WHAT IS EXPECTED -
Quote only the part that opens with the line containing "('near',128,588,182,'dark pine with" and closes with the line containing "('c1',152,587,235,'slender pointed pale". Keep both of those lines.

RECORDS PROVIDED -
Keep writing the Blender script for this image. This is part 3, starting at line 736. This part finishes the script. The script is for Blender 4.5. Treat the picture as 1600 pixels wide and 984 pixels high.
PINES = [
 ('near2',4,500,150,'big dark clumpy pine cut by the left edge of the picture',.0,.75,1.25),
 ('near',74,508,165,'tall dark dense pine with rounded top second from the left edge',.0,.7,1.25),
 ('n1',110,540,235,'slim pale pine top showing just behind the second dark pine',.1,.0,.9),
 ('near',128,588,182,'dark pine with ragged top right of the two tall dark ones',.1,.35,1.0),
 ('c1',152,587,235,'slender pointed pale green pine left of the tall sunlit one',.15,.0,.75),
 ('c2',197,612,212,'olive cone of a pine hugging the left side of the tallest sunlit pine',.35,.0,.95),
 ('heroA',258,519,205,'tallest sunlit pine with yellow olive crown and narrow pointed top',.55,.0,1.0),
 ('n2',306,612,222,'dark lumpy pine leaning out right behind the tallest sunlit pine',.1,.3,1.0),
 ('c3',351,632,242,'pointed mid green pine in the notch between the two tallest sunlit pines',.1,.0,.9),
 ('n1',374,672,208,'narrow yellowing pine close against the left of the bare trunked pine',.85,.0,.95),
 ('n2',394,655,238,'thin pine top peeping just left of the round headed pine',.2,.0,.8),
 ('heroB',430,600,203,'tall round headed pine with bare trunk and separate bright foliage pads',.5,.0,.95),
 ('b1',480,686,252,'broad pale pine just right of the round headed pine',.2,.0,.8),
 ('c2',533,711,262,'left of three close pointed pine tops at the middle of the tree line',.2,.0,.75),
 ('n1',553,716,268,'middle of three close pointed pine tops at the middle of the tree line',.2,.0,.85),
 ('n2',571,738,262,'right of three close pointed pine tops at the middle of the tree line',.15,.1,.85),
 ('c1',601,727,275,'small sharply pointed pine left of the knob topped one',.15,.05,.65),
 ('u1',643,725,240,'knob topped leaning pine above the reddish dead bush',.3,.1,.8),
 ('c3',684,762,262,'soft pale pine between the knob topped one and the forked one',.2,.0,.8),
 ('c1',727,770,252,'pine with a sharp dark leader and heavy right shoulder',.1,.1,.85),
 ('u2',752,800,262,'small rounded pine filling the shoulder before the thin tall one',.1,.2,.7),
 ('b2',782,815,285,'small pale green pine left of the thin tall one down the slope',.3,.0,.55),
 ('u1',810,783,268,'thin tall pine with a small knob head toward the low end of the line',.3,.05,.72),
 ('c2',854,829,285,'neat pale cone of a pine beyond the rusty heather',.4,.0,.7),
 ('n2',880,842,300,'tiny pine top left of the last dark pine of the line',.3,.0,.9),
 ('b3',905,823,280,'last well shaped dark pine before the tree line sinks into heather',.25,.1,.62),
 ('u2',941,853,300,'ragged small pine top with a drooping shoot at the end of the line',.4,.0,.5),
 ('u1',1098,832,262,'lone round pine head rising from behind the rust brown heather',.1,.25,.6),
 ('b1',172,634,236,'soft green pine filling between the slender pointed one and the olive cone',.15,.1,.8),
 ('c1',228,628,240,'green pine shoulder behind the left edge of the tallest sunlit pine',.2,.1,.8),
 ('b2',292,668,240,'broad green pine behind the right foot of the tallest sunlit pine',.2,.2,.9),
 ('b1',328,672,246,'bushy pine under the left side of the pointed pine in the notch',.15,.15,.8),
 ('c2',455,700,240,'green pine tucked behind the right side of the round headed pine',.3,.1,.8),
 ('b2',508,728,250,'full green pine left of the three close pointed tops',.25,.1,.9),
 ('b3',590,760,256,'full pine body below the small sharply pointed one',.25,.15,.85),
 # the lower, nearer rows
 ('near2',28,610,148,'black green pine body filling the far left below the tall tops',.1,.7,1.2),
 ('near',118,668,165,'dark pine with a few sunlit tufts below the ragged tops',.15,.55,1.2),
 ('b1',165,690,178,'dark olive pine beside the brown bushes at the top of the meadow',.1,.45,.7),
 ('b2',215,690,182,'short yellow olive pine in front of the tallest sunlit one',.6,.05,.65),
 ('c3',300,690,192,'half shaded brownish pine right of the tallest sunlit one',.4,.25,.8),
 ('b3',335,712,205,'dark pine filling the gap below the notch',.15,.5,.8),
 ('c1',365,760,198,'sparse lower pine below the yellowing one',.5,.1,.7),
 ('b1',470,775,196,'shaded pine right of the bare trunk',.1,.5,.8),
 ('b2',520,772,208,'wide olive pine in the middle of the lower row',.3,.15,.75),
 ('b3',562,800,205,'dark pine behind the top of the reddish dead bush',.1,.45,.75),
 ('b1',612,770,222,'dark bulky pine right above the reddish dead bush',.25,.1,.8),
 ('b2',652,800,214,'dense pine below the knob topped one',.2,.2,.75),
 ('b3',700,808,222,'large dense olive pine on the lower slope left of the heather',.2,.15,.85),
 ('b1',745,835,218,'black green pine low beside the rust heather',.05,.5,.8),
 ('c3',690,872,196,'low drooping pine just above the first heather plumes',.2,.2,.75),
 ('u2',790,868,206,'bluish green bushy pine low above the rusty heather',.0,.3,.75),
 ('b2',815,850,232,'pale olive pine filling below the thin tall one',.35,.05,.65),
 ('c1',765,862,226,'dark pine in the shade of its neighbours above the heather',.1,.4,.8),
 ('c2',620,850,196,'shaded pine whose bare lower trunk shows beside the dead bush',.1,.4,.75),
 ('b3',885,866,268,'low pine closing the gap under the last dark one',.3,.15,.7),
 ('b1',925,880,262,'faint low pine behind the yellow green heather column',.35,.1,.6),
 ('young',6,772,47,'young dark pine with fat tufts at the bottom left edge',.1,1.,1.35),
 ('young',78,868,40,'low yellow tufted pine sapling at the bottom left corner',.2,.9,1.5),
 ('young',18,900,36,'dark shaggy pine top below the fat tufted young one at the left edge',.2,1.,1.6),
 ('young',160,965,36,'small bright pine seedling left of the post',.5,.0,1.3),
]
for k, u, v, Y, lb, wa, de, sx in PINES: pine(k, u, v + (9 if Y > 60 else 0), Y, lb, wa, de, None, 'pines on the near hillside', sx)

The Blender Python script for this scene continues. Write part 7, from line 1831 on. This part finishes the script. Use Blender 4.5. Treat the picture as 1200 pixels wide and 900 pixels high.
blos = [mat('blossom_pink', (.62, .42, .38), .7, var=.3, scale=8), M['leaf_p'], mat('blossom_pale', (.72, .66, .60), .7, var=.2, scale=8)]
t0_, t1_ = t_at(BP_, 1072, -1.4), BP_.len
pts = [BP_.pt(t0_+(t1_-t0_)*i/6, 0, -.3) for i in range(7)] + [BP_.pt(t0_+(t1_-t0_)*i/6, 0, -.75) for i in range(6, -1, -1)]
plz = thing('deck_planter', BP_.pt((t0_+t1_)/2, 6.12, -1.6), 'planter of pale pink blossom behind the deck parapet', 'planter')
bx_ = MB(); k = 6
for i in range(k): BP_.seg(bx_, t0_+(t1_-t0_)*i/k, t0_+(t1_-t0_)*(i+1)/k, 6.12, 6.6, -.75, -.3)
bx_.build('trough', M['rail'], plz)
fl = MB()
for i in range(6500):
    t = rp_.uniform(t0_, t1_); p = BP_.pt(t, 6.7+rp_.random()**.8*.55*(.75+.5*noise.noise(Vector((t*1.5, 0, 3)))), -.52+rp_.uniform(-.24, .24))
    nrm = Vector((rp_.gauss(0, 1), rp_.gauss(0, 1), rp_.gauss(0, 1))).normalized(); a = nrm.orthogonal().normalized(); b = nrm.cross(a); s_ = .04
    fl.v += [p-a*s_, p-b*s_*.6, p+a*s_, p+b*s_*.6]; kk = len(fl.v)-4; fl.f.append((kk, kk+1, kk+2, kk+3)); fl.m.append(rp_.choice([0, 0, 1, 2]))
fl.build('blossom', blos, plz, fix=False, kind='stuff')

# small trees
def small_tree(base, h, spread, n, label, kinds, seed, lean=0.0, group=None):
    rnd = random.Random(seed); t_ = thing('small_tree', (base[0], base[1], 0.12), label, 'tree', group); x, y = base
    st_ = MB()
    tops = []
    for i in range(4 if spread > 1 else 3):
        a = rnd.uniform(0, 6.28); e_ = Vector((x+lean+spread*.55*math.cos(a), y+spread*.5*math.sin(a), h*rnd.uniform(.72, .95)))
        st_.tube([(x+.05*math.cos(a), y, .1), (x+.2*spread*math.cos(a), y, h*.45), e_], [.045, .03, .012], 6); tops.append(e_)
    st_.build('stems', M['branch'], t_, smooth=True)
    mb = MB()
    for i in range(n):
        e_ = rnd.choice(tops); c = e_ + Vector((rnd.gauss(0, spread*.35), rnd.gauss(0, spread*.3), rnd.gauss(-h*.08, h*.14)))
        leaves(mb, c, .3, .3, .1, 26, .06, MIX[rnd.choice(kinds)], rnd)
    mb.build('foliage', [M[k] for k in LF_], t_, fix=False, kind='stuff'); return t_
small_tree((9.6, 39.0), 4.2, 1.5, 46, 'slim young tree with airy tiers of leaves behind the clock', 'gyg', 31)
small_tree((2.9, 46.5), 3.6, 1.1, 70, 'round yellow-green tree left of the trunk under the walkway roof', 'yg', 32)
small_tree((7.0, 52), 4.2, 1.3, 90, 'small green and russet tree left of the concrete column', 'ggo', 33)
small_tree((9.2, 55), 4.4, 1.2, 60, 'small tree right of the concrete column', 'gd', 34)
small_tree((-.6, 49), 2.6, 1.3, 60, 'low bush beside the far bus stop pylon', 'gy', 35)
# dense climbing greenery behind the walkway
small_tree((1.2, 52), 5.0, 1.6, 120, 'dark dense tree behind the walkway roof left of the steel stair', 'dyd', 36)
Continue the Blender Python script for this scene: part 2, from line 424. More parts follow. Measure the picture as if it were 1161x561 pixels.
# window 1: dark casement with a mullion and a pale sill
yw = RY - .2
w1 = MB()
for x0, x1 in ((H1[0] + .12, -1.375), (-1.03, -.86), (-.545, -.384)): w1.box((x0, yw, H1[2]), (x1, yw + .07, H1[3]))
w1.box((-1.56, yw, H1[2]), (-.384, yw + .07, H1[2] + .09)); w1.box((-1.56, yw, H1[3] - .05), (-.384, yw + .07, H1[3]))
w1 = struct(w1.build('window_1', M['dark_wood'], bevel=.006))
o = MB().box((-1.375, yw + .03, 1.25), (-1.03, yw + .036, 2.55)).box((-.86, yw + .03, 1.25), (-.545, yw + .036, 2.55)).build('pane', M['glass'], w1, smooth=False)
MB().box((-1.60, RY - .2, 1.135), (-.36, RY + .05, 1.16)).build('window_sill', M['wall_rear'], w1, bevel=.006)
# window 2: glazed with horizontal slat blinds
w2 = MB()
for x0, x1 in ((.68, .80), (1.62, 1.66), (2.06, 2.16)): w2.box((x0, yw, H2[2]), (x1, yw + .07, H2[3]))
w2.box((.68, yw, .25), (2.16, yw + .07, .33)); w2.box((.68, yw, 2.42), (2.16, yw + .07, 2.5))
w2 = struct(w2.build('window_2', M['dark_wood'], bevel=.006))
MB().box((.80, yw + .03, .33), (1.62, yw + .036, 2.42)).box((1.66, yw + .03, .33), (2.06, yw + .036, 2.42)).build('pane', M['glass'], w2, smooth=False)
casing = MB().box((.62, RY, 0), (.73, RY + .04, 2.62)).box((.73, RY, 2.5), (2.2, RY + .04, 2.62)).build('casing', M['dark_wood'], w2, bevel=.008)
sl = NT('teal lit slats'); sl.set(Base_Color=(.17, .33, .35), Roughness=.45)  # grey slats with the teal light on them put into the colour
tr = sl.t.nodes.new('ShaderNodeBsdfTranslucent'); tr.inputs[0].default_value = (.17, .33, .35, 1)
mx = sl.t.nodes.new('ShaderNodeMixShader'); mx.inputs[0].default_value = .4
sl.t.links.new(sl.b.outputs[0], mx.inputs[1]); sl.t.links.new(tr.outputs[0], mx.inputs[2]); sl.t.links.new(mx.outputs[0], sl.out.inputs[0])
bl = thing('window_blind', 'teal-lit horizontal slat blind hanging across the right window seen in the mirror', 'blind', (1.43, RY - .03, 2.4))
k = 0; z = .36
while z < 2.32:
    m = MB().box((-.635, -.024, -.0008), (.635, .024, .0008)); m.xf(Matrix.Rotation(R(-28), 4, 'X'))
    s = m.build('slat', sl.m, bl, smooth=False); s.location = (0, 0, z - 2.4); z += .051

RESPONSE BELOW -
 ('near',128,588,182,'dark pine with ragged top right of the two tall dark ones',.1,.35,1.0),
 ('c1',152,587,235,'slender pointed pale green pine left of the tall sunlit one',.15,.0,.75),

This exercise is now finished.